After b=a++*a++*a++;  => b = 8(2*2*2)   => a=2+1+1+1 = 5 (thrice increment)

After c=++a*++a*++a;  => a=5+1+1+1=8 (increased thrice),  c=8*8*8 = 512

After d=c+++c; =>  d=c+c=1024, c is incremented to 513

The toughest part is  e=(++d?d++: d--)+d--; First d is incremented (Blue coloured part) to 1025, conditional operator checks whether 1025 is true or false.1025 is a true value, hence control Goes to green part, and then happens one very interesting thing. The green part d++ says that you do the job with its current value, then increment d. So you take d (current value is 1025) for the job of summation and increment it to 1026.Now control comes to the pink part d-- . Here it says that you do the job (summation) first, then decrement it. But remember that now d=1026 as result of a statement having conditional operator. So, do sum of 1025 & 1026 resulting to 2051,then you decrement d (current value 1026) to 1025. So e gets a value of 2051.

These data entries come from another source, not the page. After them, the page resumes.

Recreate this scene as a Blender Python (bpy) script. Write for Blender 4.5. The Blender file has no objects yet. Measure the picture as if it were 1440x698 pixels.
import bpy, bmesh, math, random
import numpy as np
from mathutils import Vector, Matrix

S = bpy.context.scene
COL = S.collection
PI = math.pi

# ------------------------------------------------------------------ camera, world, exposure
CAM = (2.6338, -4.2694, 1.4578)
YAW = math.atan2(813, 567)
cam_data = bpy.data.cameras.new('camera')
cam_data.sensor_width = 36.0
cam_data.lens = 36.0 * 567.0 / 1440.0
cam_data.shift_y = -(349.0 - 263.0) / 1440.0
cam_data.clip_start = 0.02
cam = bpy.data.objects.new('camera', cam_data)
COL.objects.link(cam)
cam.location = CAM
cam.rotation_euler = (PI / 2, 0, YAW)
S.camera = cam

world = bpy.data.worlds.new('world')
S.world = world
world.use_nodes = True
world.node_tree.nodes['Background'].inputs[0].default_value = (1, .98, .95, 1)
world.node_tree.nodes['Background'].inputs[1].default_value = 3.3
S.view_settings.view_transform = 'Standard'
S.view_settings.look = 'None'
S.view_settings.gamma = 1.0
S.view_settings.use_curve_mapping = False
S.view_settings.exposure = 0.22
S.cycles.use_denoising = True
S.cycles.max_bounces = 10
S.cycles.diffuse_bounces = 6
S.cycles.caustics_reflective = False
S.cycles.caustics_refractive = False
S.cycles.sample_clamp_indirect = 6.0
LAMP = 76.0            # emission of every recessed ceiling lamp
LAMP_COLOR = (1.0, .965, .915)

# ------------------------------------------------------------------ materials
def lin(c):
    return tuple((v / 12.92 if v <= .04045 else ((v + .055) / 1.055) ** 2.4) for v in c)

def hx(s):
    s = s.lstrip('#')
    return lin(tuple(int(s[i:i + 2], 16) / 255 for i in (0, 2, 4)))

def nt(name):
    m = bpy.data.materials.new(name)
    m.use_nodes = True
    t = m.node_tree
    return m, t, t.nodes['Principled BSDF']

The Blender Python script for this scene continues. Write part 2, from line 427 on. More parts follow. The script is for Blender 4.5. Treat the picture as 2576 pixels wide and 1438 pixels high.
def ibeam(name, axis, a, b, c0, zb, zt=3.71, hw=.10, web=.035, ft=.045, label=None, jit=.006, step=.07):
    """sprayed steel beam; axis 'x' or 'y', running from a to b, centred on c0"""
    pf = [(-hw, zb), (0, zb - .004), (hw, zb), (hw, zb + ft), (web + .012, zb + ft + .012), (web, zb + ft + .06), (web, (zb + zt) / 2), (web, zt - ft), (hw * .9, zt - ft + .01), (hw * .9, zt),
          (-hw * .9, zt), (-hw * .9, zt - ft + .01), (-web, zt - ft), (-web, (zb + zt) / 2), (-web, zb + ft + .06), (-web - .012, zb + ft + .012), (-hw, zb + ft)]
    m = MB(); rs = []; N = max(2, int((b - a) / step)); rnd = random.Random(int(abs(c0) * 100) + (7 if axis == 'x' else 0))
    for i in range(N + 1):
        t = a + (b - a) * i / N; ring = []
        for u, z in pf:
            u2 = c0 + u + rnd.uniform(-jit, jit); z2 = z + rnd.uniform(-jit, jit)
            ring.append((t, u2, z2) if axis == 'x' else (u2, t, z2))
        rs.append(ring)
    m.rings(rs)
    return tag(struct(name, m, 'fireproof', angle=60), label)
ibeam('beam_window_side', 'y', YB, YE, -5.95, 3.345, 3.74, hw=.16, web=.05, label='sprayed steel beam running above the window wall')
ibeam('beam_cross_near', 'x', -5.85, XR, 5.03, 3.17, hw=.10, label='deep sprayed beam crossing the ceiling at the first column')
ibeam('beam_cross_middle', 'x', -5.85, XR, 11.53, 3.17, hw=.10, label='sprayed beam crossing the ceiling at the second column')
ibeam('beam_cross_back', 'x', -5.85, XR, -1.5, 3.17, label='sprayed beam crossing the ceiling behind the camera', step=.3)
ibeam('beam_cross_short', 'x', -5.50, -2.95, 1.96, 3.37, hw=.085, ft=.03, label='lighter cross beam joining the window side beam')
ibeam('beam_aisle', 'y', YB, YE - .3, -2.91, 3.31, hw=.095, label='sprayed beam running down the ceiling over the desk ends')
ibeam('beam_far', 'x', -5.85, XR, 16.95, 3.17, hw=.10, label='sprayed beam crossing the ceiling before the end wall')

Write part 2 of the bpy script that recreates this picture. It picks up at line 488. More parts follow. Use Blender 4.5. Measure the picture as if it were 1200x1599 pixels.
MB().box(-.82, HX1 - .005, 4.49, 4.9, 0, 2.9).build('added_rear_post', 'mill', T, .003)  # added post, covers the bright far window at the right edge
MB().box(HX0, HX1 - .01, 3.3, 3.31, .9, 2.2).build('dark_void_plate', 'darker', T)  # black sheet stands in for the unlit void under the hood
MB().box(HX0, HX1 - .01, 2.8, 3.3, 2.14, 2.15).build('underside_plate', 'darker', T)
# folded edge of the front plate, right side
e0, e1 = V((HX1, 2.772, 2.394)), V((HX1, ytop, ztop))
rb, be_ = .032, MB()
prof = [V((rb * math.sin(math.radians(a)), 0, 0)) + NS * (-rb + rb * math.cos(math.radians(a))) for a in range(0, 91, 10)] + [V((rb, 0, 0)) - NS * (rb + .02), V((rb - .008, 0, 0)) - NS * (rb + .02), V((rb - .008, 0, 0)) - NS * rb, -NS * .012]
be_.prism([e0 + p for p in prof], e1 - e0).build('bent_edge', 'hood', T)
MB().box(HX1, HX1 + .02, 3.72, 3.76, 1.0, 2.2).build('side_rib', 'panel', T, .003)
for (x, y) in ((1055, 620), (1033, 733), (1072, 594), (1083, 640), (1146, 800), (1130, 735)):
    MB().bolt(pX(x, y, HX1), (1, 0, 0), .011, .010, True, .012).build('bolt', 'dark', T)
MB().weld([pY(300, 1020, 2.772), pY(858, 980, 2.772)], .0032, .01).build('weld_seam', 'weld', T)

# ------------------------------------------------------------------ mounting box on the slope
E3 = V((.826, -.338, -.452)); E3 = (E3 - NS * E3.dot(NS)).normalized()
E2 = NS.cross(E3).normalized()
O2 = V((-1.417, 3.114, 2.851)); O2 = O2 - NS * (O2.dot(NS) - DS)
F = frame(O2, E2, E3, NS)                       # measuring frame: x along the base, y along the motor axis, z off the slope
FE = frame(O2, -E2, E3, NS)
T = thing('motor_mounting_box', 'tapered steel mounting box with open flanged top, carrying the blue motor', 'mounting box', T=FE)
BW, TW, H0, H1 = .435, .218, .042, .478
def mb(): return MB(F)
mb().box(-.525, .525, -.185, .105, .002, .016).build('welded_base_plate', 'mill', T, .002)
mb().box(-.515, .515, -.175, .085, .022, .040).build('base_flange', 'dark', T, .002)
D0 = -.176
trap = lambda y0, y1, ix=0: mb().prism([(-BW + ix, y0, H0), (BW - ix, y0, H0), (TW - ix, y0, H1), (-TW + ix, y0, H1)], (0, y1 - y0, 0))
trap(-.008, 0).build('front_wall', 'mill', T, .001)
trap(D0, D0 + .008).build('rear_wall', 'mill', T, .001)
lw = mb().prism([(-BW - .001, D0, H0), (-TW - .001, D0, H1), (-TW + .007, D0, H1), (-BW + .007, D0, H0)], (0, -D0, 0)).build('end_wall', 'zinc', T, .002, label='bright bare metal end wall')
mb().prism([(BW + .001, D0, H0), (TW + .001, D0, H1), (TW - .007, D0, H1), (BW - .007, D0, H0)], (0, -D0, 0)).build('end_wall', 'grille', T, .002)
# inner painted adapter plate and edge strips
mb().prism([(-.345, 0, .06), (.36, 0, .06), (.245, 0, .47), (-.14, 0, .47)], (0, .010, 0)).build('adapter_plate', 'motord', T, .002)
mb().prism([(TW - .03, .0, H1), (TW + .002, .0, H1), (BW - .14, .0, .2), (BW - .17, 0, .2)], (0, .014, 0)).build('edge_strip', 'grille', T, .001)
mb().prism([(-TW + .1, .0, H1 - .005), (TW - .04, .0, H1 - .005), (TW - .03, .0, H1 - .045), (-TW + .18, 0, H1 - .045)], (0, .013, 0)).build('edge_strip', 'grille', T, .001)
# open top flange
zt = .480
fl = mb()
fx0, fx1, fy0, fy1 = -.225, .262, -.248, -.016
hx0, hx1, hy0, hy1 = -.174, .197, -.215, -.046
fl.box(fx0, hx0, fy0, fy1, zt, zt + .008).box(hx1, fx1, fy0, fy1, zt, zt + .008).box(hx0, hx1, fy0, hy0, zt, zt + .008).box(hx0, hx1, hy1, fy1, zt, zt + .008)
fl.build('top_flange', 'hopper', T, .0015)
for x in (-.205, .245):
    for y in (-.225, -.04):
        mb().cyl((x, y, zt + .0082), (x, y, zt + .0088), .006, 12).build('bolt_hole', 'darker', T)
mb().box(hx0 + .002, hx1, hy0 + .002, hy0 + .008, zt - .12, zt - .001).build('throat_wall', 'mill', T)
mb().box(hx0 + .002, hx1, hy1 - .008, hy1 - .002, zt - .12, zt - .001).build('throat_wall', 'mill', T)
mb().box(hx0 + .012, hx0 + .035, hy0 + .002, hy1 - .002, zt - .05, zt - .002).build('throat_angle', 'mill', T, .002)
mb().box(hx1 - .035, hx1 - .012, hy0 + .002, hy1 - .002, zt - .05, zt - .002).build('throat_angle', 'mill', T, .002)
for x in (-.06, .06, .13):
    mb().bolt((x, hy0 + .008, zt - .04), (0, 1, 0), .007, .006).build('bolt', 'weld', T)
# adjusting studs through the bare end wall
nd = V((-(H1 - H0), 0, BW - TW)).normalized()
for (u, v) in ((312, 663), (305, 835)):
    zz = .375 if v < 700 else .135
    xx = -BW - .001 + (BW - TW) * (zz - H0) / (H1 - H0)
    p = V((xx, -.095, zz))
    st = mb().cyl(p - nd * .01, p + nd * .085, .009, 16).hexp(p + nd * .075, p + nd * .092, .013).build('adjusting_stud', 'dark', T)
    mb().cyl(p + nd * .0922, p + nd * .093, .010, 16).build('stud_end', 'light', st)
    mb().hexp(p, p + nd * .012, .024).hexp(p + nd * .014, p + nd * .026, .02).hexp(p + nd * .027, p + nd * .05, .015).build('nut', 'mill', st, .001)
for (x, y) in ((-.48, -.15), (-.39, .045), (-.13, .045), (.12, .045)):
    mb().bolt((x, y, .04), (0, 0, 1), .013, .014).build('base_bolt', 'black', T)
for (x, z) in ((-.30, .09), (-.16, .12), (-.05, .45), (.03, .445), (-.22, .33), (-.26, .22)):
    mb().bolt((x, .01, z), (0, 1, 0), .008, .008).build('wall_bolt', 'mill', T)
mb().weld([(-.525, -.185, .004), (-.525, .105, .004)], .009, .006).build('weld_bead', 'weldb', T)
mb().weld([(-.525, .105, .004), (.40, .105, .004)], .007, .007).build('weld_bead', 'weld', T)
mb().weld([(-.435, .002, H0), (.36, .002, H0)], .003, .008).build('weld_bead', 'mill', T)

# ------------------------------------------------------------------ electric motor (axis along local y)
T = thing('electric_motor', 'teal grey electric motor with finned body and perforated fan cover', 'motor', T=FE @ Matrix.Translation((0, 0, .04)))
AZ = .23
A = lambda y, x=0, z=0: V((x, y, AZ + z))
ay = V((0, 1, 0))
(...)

Ultimate output: a=8,b=8,c=513,d=1025,e=2051 in Turbo C. Though CodePad.org says it is “a=8,b=8,c=393,d=785,e=1571”

Example:9

main()
{

 int a,b;

 a=1;

 printf(" a=%d", a++ * a++ * a++);

 printf("\n a=%d",a);

}

What will be the answer? The answer would be 6,4. The explanation just contradicts what we have learned so far because C only guarantees the evaluation of expression like "a++ * a++ * a++" before sending it to a function. It does not guarantee the order in which such expressions will be evaluated. Thus, the concept of  “do the job then increase” won’t do here. a++ * a++ * a++ = 1 ( increase a to 2) * 2 ( increase a to 3 )* 3 ( increase a to 4) = 1 x 2 x 3=6. And ultimately a gets a value of  4. However the codepad.org says it is “a=1 a=4” which we had expected earlier.

Take another example ::

int a = 10;
func(a++,a++);

C does not guarantee that the function func would be called with parameters (10, 11) or (11, 10).